The alternative approach that does work for almost any organisation is to outsource the management of live files to a specialist.
The two primary objectives this achieves is firstly allowing an organisation to focus on its core business, and secondly to gain cost savings and productivity improvements, and better corporate governance by ensuring the company that it outsources to has the requisite skills to undertake the function properly.
Most companies usually err with seemingly simple tasks like effective shelf space utilisation, document type categorisation, indexing and movement and return of files to the correct place. The only way to get these tasks right is to employ properly trained specialist staff or outsource the function. The latter delivers cost savings.
A specialist company can port the experience gained in one industry to other industries, so the company outsourcing document handling can benefit from the experience the service provider brings to the table.
The use of barcoding, not normally associated with manual processes such as the movement of paper, is also brought to bear, as physical file tracking software can generally manage documents in and out of various locations.
The outsource company also continually upgrades its systems, such as software and processes, so it always has a better way of handling documents and can apply these in terms of best practice and technological methodologies.
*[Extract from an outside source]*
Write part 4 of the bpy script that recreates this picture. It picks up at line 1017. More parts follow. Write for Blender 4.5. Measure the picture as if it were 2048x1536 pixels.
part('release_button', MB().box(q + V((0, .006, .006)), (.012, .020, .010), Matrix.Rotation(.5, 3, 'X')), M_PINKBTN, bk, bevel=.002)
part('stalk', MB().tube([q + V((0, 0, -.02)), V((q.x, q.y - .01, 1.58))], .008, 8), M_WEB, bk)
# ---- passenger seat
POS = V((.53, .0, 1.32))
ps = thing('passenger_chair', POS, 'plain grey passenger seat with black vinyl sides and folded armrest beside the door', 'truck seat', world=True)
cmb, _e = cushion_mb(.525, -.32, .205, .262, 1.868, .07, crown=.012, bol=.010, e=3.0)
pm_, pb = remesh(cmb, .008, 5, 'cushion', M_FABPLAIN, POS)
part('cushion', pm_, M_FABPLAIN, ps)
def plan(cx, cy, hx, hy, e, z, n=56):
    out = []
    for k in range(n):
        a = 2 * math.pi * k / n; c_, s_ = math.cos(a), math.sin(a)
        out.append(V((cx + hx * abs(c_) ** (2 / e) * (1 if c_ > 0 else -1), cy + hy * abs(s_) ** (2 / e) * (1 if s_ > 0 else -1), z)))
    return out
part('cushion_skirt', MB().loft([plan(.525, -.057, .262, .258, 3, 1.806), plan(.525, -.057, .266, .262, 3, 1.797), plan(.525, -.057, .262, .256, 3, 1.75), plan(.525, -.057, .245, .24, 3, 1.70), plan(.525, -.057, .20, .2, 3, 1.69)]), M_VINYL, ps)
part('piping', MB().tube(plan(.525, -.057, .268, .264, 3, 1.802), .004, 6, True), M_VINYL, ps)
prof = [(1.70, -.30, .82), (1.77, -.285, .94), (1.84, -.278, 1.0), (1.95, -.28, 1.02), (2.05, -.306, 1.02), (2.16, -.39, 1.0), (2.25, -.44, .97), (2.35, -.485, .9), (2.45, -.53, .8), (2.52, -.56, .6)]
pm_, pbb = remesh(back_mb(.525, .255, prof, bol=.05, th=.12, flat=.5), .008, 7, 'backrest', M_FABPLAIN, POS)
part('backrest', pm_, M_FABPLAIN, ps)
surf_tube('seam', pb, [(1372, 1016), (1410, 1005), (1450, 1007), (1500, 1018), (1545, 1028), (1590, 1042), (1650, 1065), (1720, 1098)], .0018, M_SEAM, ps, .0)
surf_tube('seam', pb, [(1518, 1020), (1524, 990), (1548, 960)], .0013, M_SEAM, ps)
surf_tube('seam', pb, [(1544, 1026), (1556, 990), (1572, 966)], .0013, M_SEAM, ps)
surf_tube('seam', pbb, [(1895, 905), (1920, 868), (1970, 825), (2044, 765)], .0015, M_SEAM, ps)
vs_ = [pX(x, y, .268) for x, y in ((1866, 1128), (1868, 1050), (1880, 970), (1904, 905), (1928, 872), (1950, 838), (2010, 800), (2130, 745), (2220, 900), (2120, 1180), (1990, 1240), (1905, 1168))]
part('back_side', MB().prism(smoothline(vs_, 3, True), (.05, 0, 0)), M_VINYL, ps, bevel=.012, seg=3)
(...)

In managing documents through their transition from being live to semi-active or in the archive state, the outsource company can ensure the process is smooth. As soon as a document is ready to move it happens automatically after a period of time, such as not being active for a month or two or even six months, depending on company-specific processes. It can be automatically moved off-site, without the client company having to give it a moment`s thought.
The destruction of documents is also important. A specialist records management company will have a process in place to identify those documents that are due to be destroyed, verify that they should be destroyed and ultimately destroy them under a defined, auditable process.
Very few organisations are in the business of shuffling paper around. Research shows that the management of documents is a massive overhead for companies, so it makes sense to achieve cost savings and productivity improvements by outsourcing this function.